----- Material provided

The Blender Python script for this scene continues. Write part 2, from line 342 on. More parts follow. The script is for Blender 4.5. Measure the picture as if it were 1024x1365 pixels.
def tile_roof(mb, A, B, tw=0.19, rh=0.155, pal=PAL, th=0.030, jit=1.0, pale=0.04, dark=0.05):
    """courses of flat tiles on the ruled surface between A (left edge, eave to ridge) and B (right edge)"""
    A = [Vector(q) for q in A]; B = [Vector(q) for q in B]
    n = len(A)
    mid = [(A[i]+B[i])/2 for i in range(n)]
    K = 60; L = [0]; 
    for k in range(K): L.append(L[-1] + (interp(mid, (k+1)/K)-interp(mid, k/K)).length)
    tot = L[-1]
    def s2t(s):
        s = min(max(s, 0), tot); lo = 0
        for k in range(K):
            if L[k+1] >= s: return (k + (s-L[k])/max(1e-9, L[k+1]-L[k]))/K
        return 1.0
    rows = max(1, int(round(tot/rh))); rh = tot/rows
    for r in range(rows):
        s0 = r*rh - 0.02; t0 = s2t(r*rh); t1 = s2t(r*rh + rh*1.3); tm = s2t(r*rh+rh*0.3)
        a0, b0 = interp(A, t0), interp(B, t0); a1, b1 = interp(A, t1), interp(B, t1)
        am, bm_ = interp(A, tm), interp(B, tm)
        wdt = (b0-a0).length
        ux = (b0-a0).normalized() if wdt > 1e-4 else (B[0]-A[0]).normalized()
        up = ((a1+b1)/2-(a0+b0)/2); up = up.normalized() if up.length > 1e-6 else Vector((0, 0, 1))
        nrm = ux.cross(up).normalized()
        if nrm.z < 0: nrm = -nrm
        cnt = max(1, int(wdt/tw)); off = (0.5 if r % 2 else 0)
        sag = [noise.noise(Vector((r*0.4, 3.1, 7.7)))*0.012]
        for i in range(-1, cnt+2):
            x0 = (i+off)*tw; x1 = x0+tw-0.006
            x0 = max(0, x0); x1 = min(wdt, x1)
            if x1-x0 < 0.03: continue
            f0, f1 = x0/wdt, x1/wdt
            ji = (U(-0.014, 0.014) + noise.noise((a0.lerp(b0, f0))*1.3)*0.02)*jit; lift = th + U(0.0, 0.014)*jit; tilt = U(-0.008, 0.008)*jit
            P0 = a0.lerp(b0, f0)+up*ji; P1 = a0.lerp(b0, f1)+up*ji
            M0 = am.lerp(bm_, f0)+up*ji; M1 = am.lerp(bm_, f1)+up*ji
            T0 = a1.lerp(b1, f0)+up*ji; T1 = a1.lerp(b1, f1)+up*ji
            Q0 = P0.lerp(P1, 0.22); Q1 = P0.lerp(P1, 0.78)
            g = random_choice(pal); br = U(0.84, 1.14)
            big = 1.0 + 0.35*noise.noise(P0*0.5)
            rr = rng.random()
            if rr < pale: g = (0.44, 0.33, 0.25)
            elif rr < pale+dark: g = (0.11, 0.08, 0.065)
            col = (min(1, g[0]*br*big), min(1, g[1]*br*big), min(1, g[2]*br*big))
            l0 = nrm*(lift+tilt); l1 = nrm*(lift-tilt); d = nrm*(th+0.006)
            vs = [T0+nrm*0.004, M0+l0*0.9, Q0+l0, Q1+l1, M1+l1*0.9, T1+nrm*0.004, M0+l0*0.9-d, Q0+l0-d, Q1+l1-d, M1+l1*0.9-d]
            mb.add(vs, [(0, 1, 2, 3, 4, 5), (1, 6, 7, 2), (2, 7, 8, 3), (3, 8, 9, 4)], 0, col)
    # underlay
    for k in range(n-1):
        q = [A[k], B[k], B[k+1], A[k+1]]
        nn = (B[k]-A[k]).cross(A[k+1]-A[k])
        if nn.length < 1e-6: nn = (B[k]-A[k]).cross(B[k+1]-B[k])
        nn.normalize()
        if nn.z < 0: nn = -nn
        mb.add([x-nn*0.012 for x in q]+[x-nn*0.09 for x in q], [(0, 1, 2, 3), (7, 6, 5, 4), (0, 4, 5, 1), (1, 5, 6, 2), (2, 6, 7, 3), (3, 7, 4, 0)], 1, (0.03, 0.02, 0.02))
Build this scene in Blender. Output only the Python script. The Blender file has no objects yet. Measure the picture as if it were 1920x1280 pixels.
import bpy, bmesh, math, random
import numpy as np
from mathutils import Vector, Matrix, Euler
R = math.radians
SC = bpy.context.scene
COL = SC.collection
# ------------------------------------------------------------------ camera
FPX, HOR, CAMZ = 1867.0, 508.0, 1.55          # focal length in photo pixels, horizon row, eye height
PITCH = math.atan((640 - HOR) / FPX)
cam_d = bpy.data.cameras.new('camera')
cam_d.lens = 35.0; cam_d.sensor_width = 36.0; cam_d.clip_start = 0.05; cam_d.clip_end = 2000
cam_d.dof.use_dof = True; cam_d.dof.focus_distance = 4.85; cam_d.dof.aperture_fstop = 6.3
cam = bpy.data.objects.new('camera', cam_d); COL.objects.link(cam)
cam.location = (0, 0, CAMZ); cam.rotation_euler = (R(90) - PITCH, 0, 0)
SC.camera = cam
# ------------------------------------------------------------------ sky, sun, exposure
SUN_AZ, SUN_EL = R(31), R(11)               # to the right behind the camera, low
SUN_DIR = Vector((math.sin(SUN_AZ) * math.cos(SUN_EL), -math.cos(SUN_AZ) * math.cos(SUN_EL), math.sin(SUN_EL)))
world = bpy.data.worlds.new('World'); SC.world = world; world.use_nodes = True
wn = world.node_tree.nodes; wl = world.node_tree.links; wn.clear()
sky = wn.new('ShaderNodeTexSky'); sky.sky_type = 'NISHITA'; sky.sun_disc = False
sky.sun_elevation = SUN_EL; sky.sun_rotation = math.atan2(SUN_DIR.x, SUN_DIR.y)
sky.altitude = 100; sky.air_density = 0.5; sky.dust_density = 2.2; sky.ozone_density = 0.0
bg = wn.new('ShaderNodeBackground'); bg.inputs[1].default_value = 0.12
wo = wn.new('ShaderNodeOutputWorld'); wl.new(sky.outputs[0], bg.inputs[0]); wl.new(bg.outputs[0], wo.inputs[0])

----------

_What is required:_
Write an exact transcription of every entry above.

_Response for this exercise:_
The Blender Python script for this scene continues. Write part 2, from line 342 on. More parts follow. The script is for Blender 4.5. Measure the picture as if it were 1024x1365 pixels.
def tile_roof(mb, A, B, tw=0.19, rh=0.155, pal=PAL, th=0.030, jit=1.0, pale=0.04, dark=0.05):
    """courses of flat tiles on the ruled surface between A (left edge, eave to ridge) and B (right edge)"""
    A = [Vector(q) for q in A]; B = [Vector(q) for q in B]
    n = len(A)
    mid = [(A[i]+B[i])/2 for i in range(n)]
    K = 60; L = [0]; 
    for k in range(K): L.append(L[-1] + (interp(mid, (k+1)/K)-interp(mid, k/K)).length)
    tot = L[-1]
    def s2t(s):
        s = min(max(s, 0), tot); lo = 0
        for k in range(K):
            if L[k+1] >= s: return (k + (s-L[k])/max(1e-9, L[k+1]-L[k]))/K
        return 1.0
    rows = max(1, int(round(tot/rh))); rh = tot/rows
    for r in range(rows):
        s0 = r*rh - 0.02; t0 = s2t(r*rh); t1 = s2t(r*rh + rh*1.3); tm = s2t(r*rh+rh*0.3)
        a0, b0 = interp(A, t0), interp(B, t0); a1, b1 = interp(A, t1), interp(B, t1)
        am, bm_ = interp(A, tm), interp(B, tm)
        wdt = (b0-a0).length
        ux = (b0-a0).normalized() if wdt > 1e-4 else (B[0]-A[0]).normalized()
        up = ((a1+b1)/2-(a0+b0)/2); up = up.normalized() if up.length > 1e-6 else Vector((0, 0, 1))
        nrm = ux.cross(up).normalized()
        if nrm.z < 0: nrm = -nrm
        cnt = max(1, int(wdt/tw)); off = (0.5 if r % 2 else 0)
        sag = [noise.noise(Vector((r*0.4, 3.1, 7.7)))*0.012]
        for i in range(-1, cnt+2):
            x0 = (i+off)*tw; x1 = x0+tw-0.006
            x0 = max(0, x0); x1 = min(wdt, x1)
            if x1-x0 < 0.03: continue
            f0, f1 = x0/wdt, x1/wdt
            ji = (U(-0.014, 0.014) + noise.noise((a0.lerp(b0, f0))*1.3)*0.02)*jit; lift = th + U(0.0, 0.014)*jit; tilt = U(-0.008, 0.008)*jit
            P0 = a0.lerp(b0, f0)+up*ji; P1 = a0.lerp(b0, f1)+up*ji
            M0 = am.lerp(bm_, f0)+up*ji; M1 = am.lerp(bm_, f1)+up*ji
            T0 = a1.lerp(b1, f0)+up*ji; T1 = a1.lerp(b1, f1)+up*ji
            Q0 = P0.lerp(P1, 0.22); Q1 = P0.lerp(P1, 0.78)
            g = random_choice(pal); br = U(0.84, 1.14)
            big = 1.0 + 0.35*noise.noise(P0*0.5)
            rr = rng.random()
            if rr < pale: g = (0.44, 0.33, 0.25)
            elif rr < pale+dark: g = (0.11, 0.08, 0.065)
            col = (min(1, g[0]*br*big), min(1, g[1]*br*big), min(1, g[2]*br*big))
            l0 = nrm*(lift+tilt); l1 = nrm*(lift-tilt); d = nrm*(th+0.006)
            vs = [T0+nrm*0.004, M0+l0*0.9, Q0+l0, Q1+l1, M1+l1*0.9, T1+nrm*0.004, M0+l0*0.9-d, Q0+l0-d, Q1+l1-d, M1+l1*0.9-d]
            mb.add(vs, [(0, 1, 2, 3, 4, 5), (1, 6, 7, 2), (2, 7, 8, 3), (3, 8, 9, 4)], 0, col)
    # underlay
    for k in range(n-1):
        q = [A[k], B[k], B[k+1], A[k+1]]
        nn = (B[k]-A[k]).cross(A[k+1]-A[k])
        if nn.length < 1e-6: nn = (B[k]-A[k]).cross(B[k+1]-B[k])
        nn.normalize()
        if nn.z < 0: nn = -nn
        mb.add([x-nn*0.012 for x in q]+[x-nn*0.09 for x in q], [(0, 1, 2, 3), (7, 6, 5, 4), (0, 4, 5, 1), (1, 5, 6, 2), (2, 6, 7, 3), (3, 7, 4, 0)], 1, (0.03, 0.02, 0.02))
Build this scene in Blender. Output only the Python script. The Blender file has no objects yet. Measure the picture as if it were 1920x1280 pixels.
import bpy, bmesh, math, random
import numpy as np
from mathutils import Vector, Matrix, Euler
R = math.radians
SC = bpy.context.scene
COL = SC.collection
# ------------------------------------------------------------------ camera
FPX, HOR, CAMZ = 1867.0, 508.0, 1.55          # focal length in photo pixels, horizon row, eye height
PITCH = math.atan((640 - HOR) / FPX)
cam_d = bpy.data.cameras.new('camera')
cam_d.lens = 35.0; cam_d.sensor_width = 36.0; cam_d.clip_start = 0.05; cam_d.clip_end = 2000
cam_d.dof.use_dof = True; cam_d.dof.focus_distance = 4.85; cam_d.dof.aperture_fstop = 6.3
cam = bpy.data.objects.new('camera', cam_d); COL.objects.link(cam)
cam.location = (0, 0, CAMZ); cam.rotation_euler = (R(90) - PITCH, 0, 0)
SC.camera = cam
# ------------------------------------------------------------------ sky, sun, exposure
SUN_AZ, SUN_EL = R(31), R(11)               # to the right behind the camera, low
SUN_DIR = Vector((math.sin(SUN_AZ) * math.cos(SUN_EL), -math.cos(SUN_AZ) * math.cos(SUN_EL), math.sin(SUN_EL)))
world = bpy.data.worlds.new('World'); SC.world = world; world.use_nodes = True
wn = world.node_tree.nodes; wl = world.node_tree.links; wn.clear()
sky = wn.new('ShaderNodeTexSky'); sky.sky_type = 'NISHITA'; sky.sun_disc = False
sky.sun_elevation = SUN_EL; sky.sun_rotation = math.atan2(SUN_DIR.x, SUN_DIR.y)
sky.altitude = 100; sky.air_density = 0.5; sky.dust_density = 2.2; sky.ozone_density = 0.0
bg = wn.new('ShaderNodeBackground'); bg.inputs[1].default_value = 0.12
wo = wn.new('ShaderNodeOutputWorld'); wl.new(sky.outputs[0], bg.inputs[0]); wl.new(bg.outputs[0], wo.inputs[0])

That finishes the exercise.